Ticket to Anatevka
Fiddler actor wins role he was ‘made’ for
Mitch Greenberg is one of those rare creatures — an actor who has made a living doing theater. Allowing for occasional dry spells and some stints as a substitute teacher, roles have come his way without too much fuss or hassle.
So it was somewhat out of character for the laid-back Greenberg when, this past spring, he went flat out to get into a show, pulling in every favor and contact he could think of. The Maplewood resident wanted to be in the new production of Fiddler on the Roof.
Casting for the production, which opens at the Broadway Theater on Dec. 20 for its fifth Broadway revival since premiering in 1964, proved tough to penetrate. As Greenberg told various casting agents and production people, “I was made for it. I’ve played so many elderly men, and Jewish men,” adding his punch line: “My grandparents were those people!” He heard nothing back.
In the meantime, the Broadway show he was already in, It Shoulda Been You, though adored by those who came to see it, got panned by The New York Times critic and was given an end date of Aug. 9. Greenberg was an understudy to four different characters. He invited a casting agent to come see one of the performances when he knew he’d be on stage — but that yielded nothing.
Greenberg, tall and thin with a rim of short gray hair, had a winning card: He knew Sheldon Harnick, now 91, who wrote the lyrics for Fiddler. The two met and became friends back in 1985, he recalled.
“At Goodspeed Opera House, I was starring in Cole Porter’s You Never Know,” said Greenberg, talking with a reporter in a coffee shop in Maplewood, where he lives with his wife and teenage daughter. “Sheldon came up to see final rehearsals of his show She Loves Me, which was coming up next.”
They got talking, had a drink after the show, and Harnick offered to help him find an agent. But it had been 20 years since they were last in touch. Greenberg managed to make contact through Harnick’s sister-in-law, but the lyricist, now 91, was unable to help. As various other people had done, “He said they had finished the casting.”
And then out of the blue, Greenberg got a message to attend a Fiddler audition. Harnick was there, sitting with the director, and cheered at the sight of Greenberg — surely the best greeting an actor could wish for at such a time.
Role of a lifetime
Two days before the end of It Should Have Been You, word came.

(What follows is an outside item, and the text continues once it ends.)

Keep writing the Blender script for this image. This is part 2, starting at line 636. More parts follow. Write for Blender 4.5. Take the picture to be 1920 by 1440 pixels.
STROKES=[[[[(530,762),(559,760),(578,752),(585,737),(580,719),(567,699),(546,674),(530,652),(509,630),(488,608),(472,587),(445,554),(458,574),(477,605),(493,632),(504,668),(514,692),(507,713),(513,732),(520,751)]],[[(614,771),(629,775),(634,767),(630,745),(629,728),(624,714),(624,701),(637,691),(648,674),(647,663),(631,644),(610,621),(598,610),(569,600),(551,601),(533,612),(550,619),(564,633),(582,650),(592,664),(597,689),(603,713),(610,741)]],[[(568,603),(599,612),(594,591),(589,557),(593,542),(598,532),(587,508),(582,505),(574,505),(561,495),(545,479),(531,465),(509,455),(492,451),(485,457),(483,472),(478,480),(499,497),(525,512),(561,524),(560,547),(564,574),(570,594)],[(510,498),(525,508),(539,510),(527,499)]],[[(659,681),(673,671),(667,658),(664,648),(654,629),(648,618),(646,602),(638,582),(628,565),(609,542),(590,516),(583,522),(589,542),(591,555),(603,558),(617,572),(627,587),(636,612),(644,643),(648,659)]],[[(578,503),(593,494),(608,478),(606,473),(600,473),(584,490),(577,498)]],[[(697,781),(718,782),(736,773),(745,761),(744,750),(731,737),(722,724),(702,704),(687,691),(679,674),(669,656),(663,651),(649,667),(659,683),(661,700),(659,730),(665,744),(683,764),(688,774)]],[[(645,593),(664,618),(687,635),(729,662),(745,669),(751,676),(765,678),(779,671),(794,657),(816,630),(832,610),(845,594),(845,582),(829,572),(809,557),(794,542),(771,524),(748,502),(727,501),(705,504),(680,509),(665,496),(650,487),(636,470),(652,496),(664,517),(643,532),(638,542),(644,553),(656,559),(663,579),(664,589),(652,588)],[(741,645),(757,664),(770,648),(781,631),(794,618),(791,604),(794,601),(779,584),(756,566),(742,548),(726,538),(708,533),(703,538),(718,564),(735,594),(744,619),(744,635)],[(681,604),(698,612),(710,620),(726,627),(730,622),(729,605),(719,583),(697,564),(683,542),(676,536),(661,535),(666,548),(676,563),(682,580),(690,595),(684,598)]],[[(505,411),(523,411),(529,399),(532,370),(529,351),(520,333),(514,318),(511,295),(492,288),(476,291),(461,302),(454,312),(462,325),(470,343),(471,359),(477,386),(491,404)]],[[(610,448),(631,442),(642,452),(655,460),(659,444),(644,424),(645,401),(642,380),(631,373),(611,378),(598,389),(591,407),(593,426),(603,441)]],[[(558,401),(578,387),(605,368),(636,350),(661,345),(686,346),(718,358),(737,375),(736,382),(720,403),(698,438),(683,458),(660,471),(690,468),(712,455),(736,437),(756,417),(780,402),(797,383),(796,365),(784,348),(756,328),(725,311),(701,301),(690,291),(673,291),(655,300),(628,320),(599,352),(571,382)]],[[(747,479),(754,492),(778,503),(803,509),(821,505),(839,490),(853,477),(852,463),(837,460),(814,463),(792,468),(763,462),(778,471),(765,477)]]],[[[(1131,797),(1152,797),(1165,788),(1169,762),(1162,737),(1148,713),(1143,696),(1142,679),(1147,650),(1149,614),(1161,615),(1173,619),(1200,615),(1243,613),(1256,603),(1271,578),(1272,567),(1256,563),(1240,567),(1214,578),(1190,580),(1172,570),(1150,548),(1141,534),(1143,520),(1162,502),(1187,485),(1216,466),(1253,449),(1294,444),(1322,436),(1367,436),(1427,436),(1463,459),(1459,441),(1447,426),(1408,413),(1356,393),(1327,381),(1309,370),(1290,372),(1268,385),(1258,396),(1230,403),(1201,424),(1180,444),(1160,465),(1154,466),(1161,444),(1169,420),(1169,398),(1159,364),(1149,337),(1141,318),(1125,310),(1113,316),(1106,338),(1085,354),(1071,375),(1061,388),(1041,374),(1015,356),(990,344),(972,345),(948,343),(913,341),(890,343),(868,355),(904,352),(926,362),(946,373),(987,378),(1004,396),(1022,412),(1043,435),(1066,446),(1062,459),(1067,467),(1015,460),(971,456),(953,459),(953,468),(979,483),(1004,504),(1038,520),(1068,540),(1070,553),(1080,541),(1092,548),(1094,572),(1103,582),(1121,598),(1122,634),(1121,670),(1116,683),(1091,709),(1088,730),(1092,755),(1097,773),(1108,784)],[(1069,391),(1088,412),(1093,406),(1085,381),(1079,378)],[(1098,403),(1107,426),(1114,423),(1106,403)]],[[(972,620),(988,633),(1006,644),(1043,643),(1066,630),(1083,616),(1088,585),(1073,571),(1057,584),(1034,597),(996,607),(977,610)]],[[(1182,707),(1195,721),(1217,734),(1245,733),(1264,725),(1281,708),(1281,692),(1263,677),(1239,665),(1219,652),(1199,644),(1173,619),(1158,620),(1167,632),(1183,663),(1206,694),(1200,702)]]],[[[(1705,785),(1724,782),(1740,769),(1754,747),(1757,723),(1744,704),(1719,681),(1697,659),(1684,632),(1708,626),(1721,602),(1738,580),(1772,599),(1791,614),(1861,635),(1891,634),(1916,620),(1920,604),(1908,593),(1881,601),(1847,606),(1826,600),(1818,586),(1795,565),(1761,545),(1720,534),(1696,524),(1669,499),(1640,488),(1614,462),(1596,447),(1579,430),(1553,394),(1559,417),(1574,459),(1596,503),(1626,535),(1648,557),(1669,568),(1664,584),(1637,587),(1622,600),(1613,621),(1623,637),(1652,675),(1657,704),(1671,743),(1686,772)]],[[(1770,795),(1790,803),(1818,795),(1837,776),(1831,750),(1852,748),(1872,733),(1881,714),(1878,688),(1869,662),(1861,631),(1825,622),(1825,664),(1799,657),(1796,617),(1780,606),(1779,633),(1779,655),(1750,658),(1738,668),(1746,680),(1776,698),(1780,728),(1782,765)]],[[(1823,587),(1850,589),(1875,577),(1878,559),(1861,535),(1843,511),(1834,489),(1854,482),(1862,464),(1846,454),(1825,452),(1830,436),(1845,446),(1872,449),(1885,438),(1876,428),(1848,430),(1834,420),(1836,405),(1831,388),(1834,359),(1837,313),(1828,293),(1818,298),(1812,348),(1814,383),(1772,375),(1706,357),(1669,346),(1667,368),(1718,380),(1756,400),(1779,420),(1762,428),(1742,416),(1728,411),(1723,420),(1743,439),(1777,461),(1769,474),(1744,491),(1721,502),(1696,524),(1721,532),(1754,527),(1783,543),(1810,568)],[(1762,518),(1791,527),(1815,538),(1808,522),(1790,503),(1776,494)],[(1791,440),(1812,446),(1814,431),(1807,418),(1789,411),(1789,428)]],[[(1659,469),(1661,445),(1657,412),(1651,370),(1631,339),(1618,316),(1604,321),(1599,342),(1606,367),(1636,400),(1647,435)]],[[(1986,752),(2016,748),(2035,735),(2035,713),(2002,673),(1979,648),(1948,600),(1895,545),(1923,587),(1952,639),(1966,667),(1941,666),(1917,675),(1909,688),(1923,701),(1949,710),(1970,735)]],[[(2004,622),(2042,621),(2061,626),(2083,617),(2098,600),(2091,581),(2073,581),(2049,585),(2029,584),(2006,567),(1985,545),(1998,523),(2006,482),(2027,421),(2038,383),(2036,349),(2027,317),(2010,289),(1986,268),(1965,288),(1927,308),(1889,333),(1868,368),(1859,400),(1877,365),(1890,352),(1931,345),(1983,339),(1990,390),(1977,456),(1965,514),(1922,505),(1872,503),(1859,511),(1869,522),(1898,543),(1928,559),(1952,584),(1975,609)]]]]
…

“I was driving in the car with my wife and my daughter when the phone rang,” Greenberg said. “It was an unfamiliar number so I wasn’t going to answer, but my daughter insisted.” It was the casting agent from Fiddler, to say he’d been chosen to play the beggar, Nachum (with the great line, “So if you had a bad week, why should I suffer?”) and Yussel, one of the Anatevka villagers.
“If I’d been at home, I’d have been prancing around with my arms in the air,” Greenberg said. Being behind the wheel, his reaction had to be cooler — but he was jubilant. “It was a great vindication — that I wasn’t wrong. My time has come again!”

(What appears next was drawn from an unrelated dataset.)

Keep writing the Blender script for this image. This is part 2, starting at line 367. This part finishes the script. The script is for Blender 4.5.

Growing up in Brooklyn as the son of a doctor, Greenberg initially planned to be a math teacher. A mental block about calculus put an end to that. Then came the chance remark from a friend, as he was imitating someone on the way to school one day, that it would be a waste if he didn’t go into the theater. “It rang a bell,” he said. His older sister was studying theater in college and he asked her to make inquiries for him. She became a social worker; he headed for the footlights.
A graduate of the Neighborhood Playhouse, he studied with Sanford Meisner, Uta Hagen, and William Esper. “I pretty much took anything, and I made it to Broadway fairly quickly,” he recalled. On the other hand, “more than half the shows I was in were flops.”

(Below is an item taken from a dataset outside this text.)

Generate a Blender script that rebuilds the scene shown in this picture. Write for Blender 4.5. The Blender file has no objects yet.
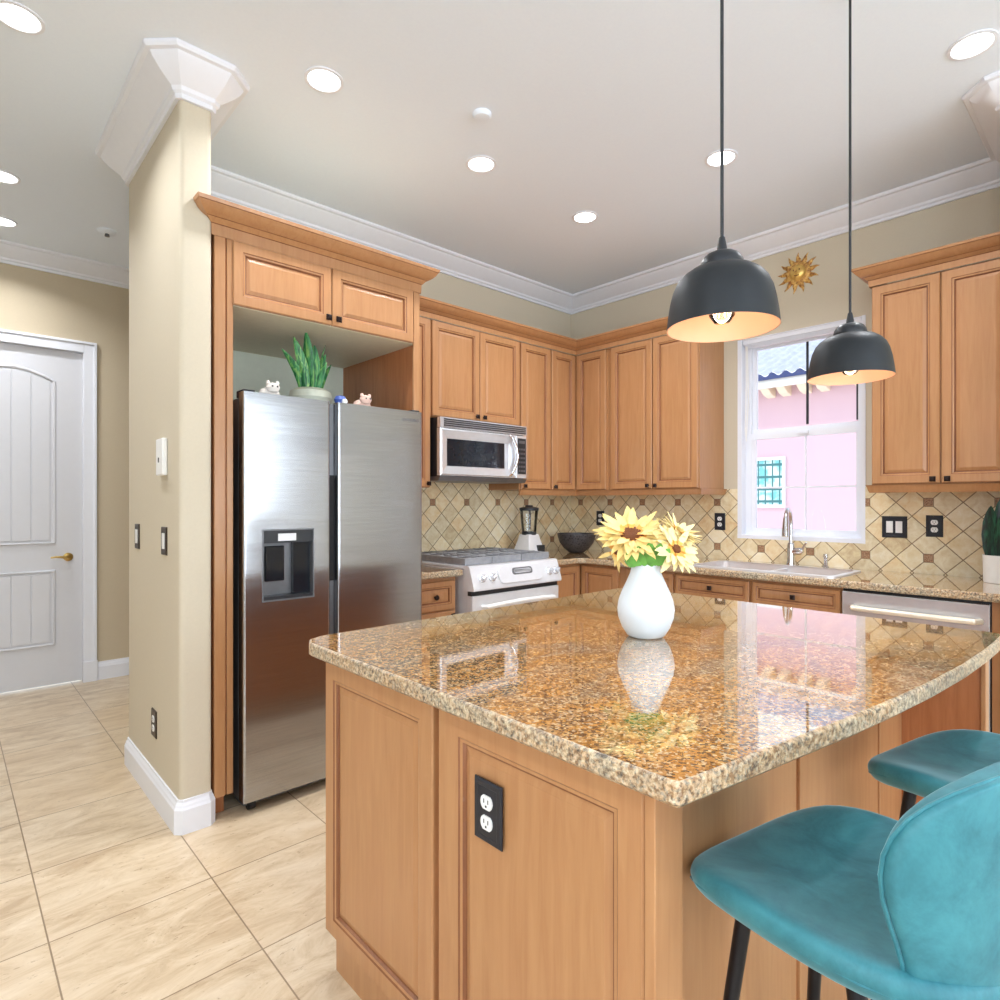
import bpy, bmesh, math, random
from math import sin, cos, pi, radians, sqrt
from mathutils import Vector, Matrix, Quaternion

random.seed(7)
SC = bpy.context.scene
COL = SC.collection

# ------------------------------------------------------------------ camera, world, sun, large lights, exposure
cam = bpy.data.objects.new('camera', bpy.data.cameras.new('camera'))
COL.objects.link(cam)
cam.location = (-3.9929, -3.4171, 1.3082)
cam.rotation_euler = (radians(90), 0, radians(47.257 - 90))
cam.data.sensor_width = 36
cam.data.lens = 21.742
cam.data.shift_y = 0.0023
cam.data.clip_start = 0.03
SC.camera = cam

SC.view_settings.view_transform = 'Standard'
SC.view_settings.look = 'None'
SC.view_settings.gamma = 1
SC.view_settings.exposure = 0.07
SC.view_settings.use_curve_mapping = False

w = bpy.data.worlds.new('World'); SC.world = w; w.use_nodes = True
wn = w.node_tree.nodes; wl = w.node_tree.links
bg = wn['Background']
tc = wn.new('ShaderNodeTexCoord'); sp = wn.new('ShaderNodeSeparateXYZ'); cr = wn.new('ShaderNodeValToRGB')
wl.new(tc.outputs['Generated'], sp.inputs[0]); wl.new(sp.outputs['Z'], cr.inputs[0]); wl.new(cr.outputs[0], bg.inputs[0])
cr.color_ramp.elements[0].color = (0.93, 0.97, 1, 1); cr.color_ramp.elements[1].color = (0.55, 0.76, 1, 1)
bg.inputs[1].default_value = 1.9

def light(name, kind, loc, energy, color=(1, 1, 1), size=1, size_y=None, rot=(0, 0, 0), parent=None, shape=None, spot=None):
    l = bpy.data.lights.new(name, kind); l.energy = energy; l.color = color
    if kind == 'AREA':
        l.size = size
        if size_y: l.shape = 'RECTANGLE'; l.size_y = size_y
        if shape: l.shape = shape; l.spread = radians(135)
    elif kind == 'SUN': l.angle = size
    else: l.shadow_soft_size = size
    if spot: l.spot_size = spot; l.spot_blend = 0.8
    o = bpy.data.objects.new(name, l); COL.objects.link(o); o.location = loc; o.rotation_euler = rot
    if parent is not None: o.parent = parent
    return o

# sun from the street side, high: it reaches the neighbour's wall, not the kitchen
light('sun', 'SUN', (0, 0, 10), 1.1, (1, 0.95, 0.88), radians(1), rot=(0, radians(-38), radians(-35)))
# area lamps added outside the living-area windows behind the camera for fill
for k, wx in enumerate((-4.6, -2.9, -1.2)):
    light('daylight_fill', 'AREA', (wx, -7.3, 1.6), 85, (0.80, 0.90, 1.0), 1.5, 2.5, rot=(radians(90), 0, 0))
for wy in (-5.6, -3.6):
    light('daylight_fill', 'AREA', (-6.3, wy, 1.6), 75, (0.82, 0.91, 1.0), 1.6, 2.5, rot=(radians(90), 0, radians(-90)))  # fill lamps added at the unseen side windows

# ------------------------------------------------------------------ helpers
def srgb(r, g, b):
    f = lambda c: (c / 255 / 12.92) if c / 255 <= 0.04045 else ((c / 255 + 0.055) / 1.055) ** 2.4
    return (f(r), f(g), f(b), 1)

WORG = {}
class MB:
    def __init__(s): s.v = []; s.f = []; s.m = []
    def add(s, vs, fs, m=0):
        b = len(s.v); s.v += [tuple(p) for p in vs]
        for f in fs: s.f.append([b + i for i in f]); s.m.append(m)
        return s
    def box(s, x0, x1, y0, y1, z0, z1, m=0):
        x0, x1 = sorted((x0, x1)); y0, y1 = sorted((y0, y1)); z0, z1 = sorted((z0, z1))
        e = 4e-5 * ((len(s.v) // 8) % 12)   # keeps touching boards from sharing a face
        x0 -= e; y0 -= e; z0 -= e; x1 += e; y1 += e; z1 += e
        return s.add([(x0, y0, z0), (x1, y0, z0), (x1, y1, z0), (x0, y1, z0), (x0, y0, z1), (x1, y0, z1), (x1, y1, z1), (x0, y1, z1)],
                     [(0, 3, 2, 1), (4, 5, 6, 7), (0, 1, 5, 4), (1, 2, 6, 5), (2, 3, 7, 6), (3, 0, 4, 7)], m)
    def loops(s, L, cap0=True, cap1=True, closed=True, m=0):
        n = len(L[0]); vs = [p for l in L for p in l]; fs = []
        for i in range(len(L) - 1):
            for j in range(n if closed else n - 1):
                a = i * n + j; b = i * n + (j + 1) % n
                fs.append((a, b, b + n, a + n))
        if cap0: fs.append(tuple(range(n))[::-1])
        if cap1: fs.append(tuple((len(L) - 1) * n + j for j in range(n)))
        return s.add(vs, fs, m)
    def prism(s, poly, z0, z1, m=0): return s.loops([[(x, y, z0) for x, y in poly], [(x, y, z1) for x, y in poly]], m=m)
    def lathe(s, prof, c=(0, 0, 0), n=32, axis=(0, 0, 1), cap0=True, cap1=True, m=0):
        q = Vector((0, 0, 1)).rotation_difference(Vector(axis)); c = Vector(c); L = []
        for r, z in prof:
            r = max(r, 1e-5)
            L.append([c + q @ Vector((r * cos(2 * pi * k / n), r * sin(2 * pi * k / n), z)) for k in range(n)])
        return s.loops(L, cap0, cap1, m=m)
    def tube(s, pts, r, n=10, m=0, flat=None):
        pts = [Vector(p) for p in pts]; L = []; up = None
        for i, p in enumerate(pts):
            t = (pts[min(i + 1, len(pts) - 1)] - pts[max(i - 1, 0)]).normalized()
            if up is None: up = t.orthogonal().normalized()
            up = (up - t * up.dot(t)).normalized(); b = t.cross(up)
            rr = r[i] if isinstance(r, (list, tuple)) else r
            L.append([p + up * rr * cos(2 * pi * k / n) + b * rr * sin(2 * pi * k / n) for k in range(n)])
        return s.loops(L, m=m)
    def xf(s, M, start=0):
        for i in range(start, len(s.v)): s.v[i] = tuple(M @ Vector(s.v[i]))
        return s
    def build(s, name, mat, parent=None, smooth=False, bevel=0, origin=None, subsurf=0, seg=2, auto=None):
        if parent is not None: O = WORG[parent.name]
        elif origin is not None: O = Vector(origin)
        else:
            xs = [p[0] for p in s.v]; ys = [p[1] for p in s.v]; zs = [p[2] for p in s.v]
            O = Vector(((min(xs) + max(xs)) / 2, (min(ys) + max(ys)) / 2, min(zs)))
        me = bpy.data.meshes.new(name)
        me.from_pydata([tuple(Vector(p) - O) for p in s.v], [], s.f)
        mats = mat if isinstance(mat, (list, tuple)) else [mat]
        for mm in mats: me.materials.append(mm)
        for p, mi in zip(me.polygons, s.m): p.material_index = mi
        bm = bmesh.new(); bm.from_mesh(me)
        bmesh.ops.recalc_face_normals(bm, faces=bm.faces)
        if smooth:
            for f in bm.faces: f.smooth = True
            lim = radians(auto or 40)
            for e in bm.edges:
                if len(e.link_faces) == 2 and e.calc_face_angle(0) > lim: e.smooth = False
        bm.to_mesh(me); bm.free()
        o = bpy.data.objects.new(name, me); COL.objects.link(o)
        if parent is not None: o.parent = parent
        else: o.location = O
        WORG[o.name] = O
        if bevel:
            b = o.modifiers.new('bevel', 'BEVEL'); b.width = bevel; b.segments = seg; b.limit_method = 'ANGLE'; b.angle_limit = radians(35); b.harden_normals = False
        if smooth and not subsurf:
            b = o.modifiers.new('normals', 'WEIGHTED_NORMAL'); b.keep_sharp = True; b.weight = 80
        if subsurf:
            b = o.modifiers.new('sub', 'SUBSURF'); b.levels = subsurf; b.render_levels = subsurf
        return o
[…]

His Broadway credits include A Day in Hollywood/A Night in the Ukraine, Laughter on the 23rd Floor, The Threepenny Opera, Into The Light, Marilyn: An American Fable, and Yiddle with His Fiddle. Other recent leading roles include Simon Wiesenthal in Wiesenthal (as standby), Freud in Freud’s Last Session, and Otto Frank in The Diary of Anne Frank. He has also had parts in a number of movies and a long list of television shows, including Law and Order, One Life to Live, and Married… with Children.
Among his Jewish roles was a lead in A Novel Romance at New York’s Folksbiene theater, where he performed in Yiddish, although he doesn’t speak the language.
Though he had never been in a Fiddler production, Greenberg did play opposite one of the best known Tevyes — Theodore Bikel — in a production of The Chosen at Papermill Playhouse in Millburn.
Greenberg has high hopes for the new Fiddler, which stars Danny Burstein as Tevye. With its poignant echoes of today’s refugee crises, he said, the show could run for the next two years.